Start

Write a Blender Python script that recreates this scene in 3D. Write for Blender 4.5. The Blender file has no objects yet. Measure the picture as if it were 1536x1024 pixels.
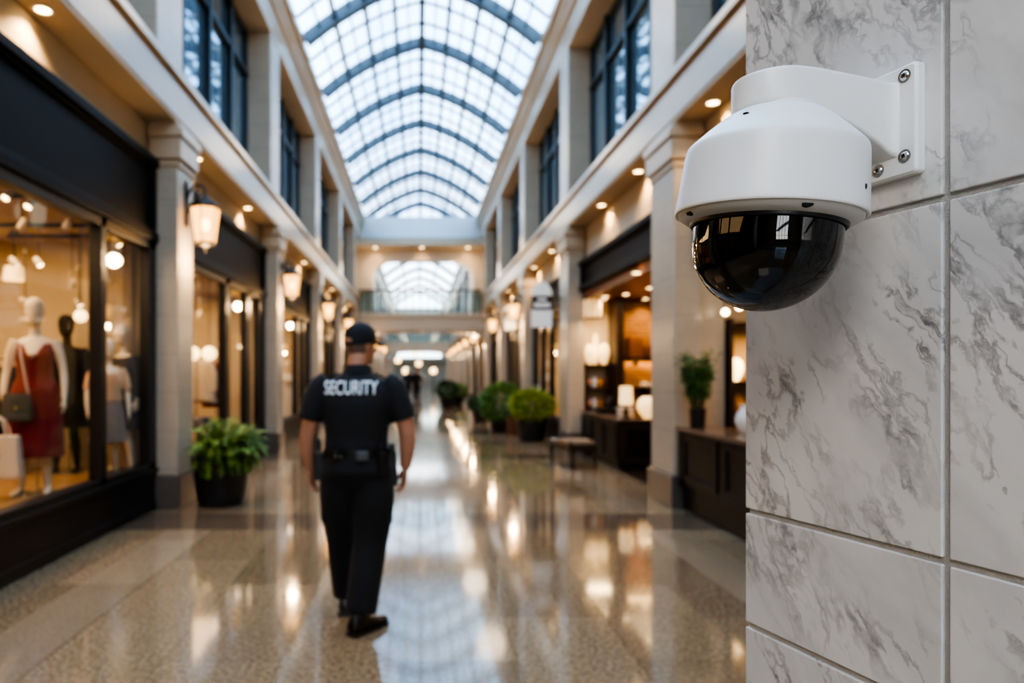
import bpy, bmesh, math, random
from mathutils import Vector, Matrix, Euler
from mathutils.bvhtree import BVHTree
PI = math.pi
RN = random.Random(11)
SC = bpy.context.scene
COL = SC.collection
ORD = ['first', 'second', 'third', 'fourth', 'fifth', 'sixth', 'seventh', 'eighth', 'ninth', 'tenth', 'eleventh', 'twelfth']

# ------------------------------------------------------------------ mesh helpers
class MB:
    def __init__(s):
        s.v = []; s.f = []; s.m = []
    def add(s, vs, fs, m=0):
        b = len(s.v); s.v += [tuple(v) for v in vs]
        for f in fs:
            s.f.append([b + i for i in f]); s.m.append(m)
        return s
    def box(s, x0, x1, y0, y1, z0, z1, m=0, T=None):
        if x0 > x1: x0, x1 = x1, x0
        if y0 > y1: y0, y1 = y1, y0
        if z0 > z1: z0, z1 = z1, z0
        vs = [Vector((x, y, z)) for z in (z0, z1) for y in (y0, y1) for x in (x0, x1)]
        if T is not None: vs = [T @ v for v in vs]
        return s.add(vs, [(0, 2, 3, 1), (4, 5, 7, 6), (0, 1, 5, 4), (2, 6, 7, 3), (0, 4, 6, 2), (1, 3, 7, 5)], m)
    def loft(s, rings, m=0, caps=True, closed=True):
        n = len(rings[0]); vs = [p for r in rings for p in r]; fs = []
        for i in range(len(rings) - 1):
            for j in range(n if closed else n - 1):
                k = (j + 1) % n
                fs.append((i * n + j, i * n + k, (i + 1) * n + k, (i + 1) * n + j))
        if caps:
            fs.append(tuple(reversed(range(n)))); fs.append(tuple((len(rings) - 1) * n + j for j in range(n)))
        return s.add(vs, fs, m)
    def lathe(s, prof, c=(0, 0, 0), n=32, m=0, T=None):
        rings = []
        for r, z in prof:
            rings.append([Vector((c[0] + max(r, 1e-5) * math.cos(2 * PI * j / n), c[1] + max(r, 1e-5) * math.sin(2 * PI * j / n), c[2] + z)) for j in range(n)])
        if T is not None: rings = [[T @ p for p in r] for r in rings]
        return s.loft(rings, m, caps=False)
    def tube(s, pts, rad, n=8, m=0, caps=True, flat=None):
        pts = [Vector(p) for p in pts]
        if not hasattr(rad, '__len__'): rad = [rad] * len(pts)
        up = None; rings = []
        for i, p in enumerate(pts):
            d = (pts[min(i + 1, len(pts) - 1)] - pts[max(i - 1, 0)]).normalized()
            if up is None:
                a = Vector((0, 0, 1)) if abs(d.z) < .9 else Vector((0, 1, 0))
                up = (a - d * a.dot(d)).normalized()
            else:
                up = (up - d * up.dot(d)).normalized()
            sd = d.cross(up)
            rings.append([p + (up * math.cos(2 * PI * j / n) + sd * math.sin(2 * PI * j / n)) * rad[i] for j in range(n)])
        return s.loft(rings, m, caps)
    def ell(s, c, r, nu=20, nv=12, m=0, T=None):
        rings = []
        for i in range(nv + 1):
            a = -PI / 2 + PI * i / nv; cr = max(math.cos(a), 1e-3)
            rings.append([Vector((c[0] + r[0] * cr * math.cos(2 * PI * j / nu), c[1] + r[1] * cr * math.sin(2 * PI * j / nu), c[2] + r[2] * math.sin(a))) for j in range(nu)])
        if T is not None: rings = [[T @ p for p in q] for q in rings]
        return s.loft(rings, m, True)
    def prism(s, poly, axis, a0, a1, m=0):
        def P(u, v, a):
            return {'x': (a, u, v), 'y': (u, a, v), 'z': (u, v, a)}[axis]
        n = len(poly); vs = [P(u, v, a0) for u, v in poly] + [P(u, v, a1) for u, v in poly]
        fs = [tuple(range(n)), tuple(reversed(range(n, 2 * n)))] + [(j, j + n, (j + 1) % n + n, (j + 1) % n) for j in range(n)]
        return s.add(vs, fs, m)
    def build(s, name, mats, parent=None, smooth=None, bevel=None, seg=2, loc=None):
        me = bpy.data.meshes.new(name)
        me.from_pydata(s.v, [], s.f)
        if not isinstance(mats, (list, tuple)): mats = [mats]
        for q in mats: me.materials.append(q)
        if len(mats) > 1: me.polygons.foreach_set('material_index', s.m)
        bm = bmesh.new(); bm.from_mesh(me)
        bmesh.ops.recalc_face_normals(bm, faces=bm.faces[:]); bm.to_mesh(me); bm.free()
        if smooth:
            me.shade_smooth(); me.set_sharp_from_angle(angle=math.radians(smooth))
        me.update()
        o = bpy.data.objects.new(name, me); COL.objects.link(o)
        if parent is not None: o.parent = parent
        if loc is not None: o.location = loc
        if bevel:
            b = o.modifiers.new('soft_edge', 'BEVEL'); b.width = bevel; b.segments = seg; b.limit_method = 'ANGLE'; b.angle_limit = math.radians(40)
            b.harden_normals = False
        return o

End

## THE REQUEST:
Which lines above contain "objects"? Show each of them.

## SOLUTION TO THIS TASK:
Write a Blender Python script that recreates this scene in 3D. Write for Blender 4.5. The Blender file has no objects yet. Measure the picture as if it were 1536x1024 pixels.
        o = bpy.data.objects.new(name, me); COL.objects.link(o)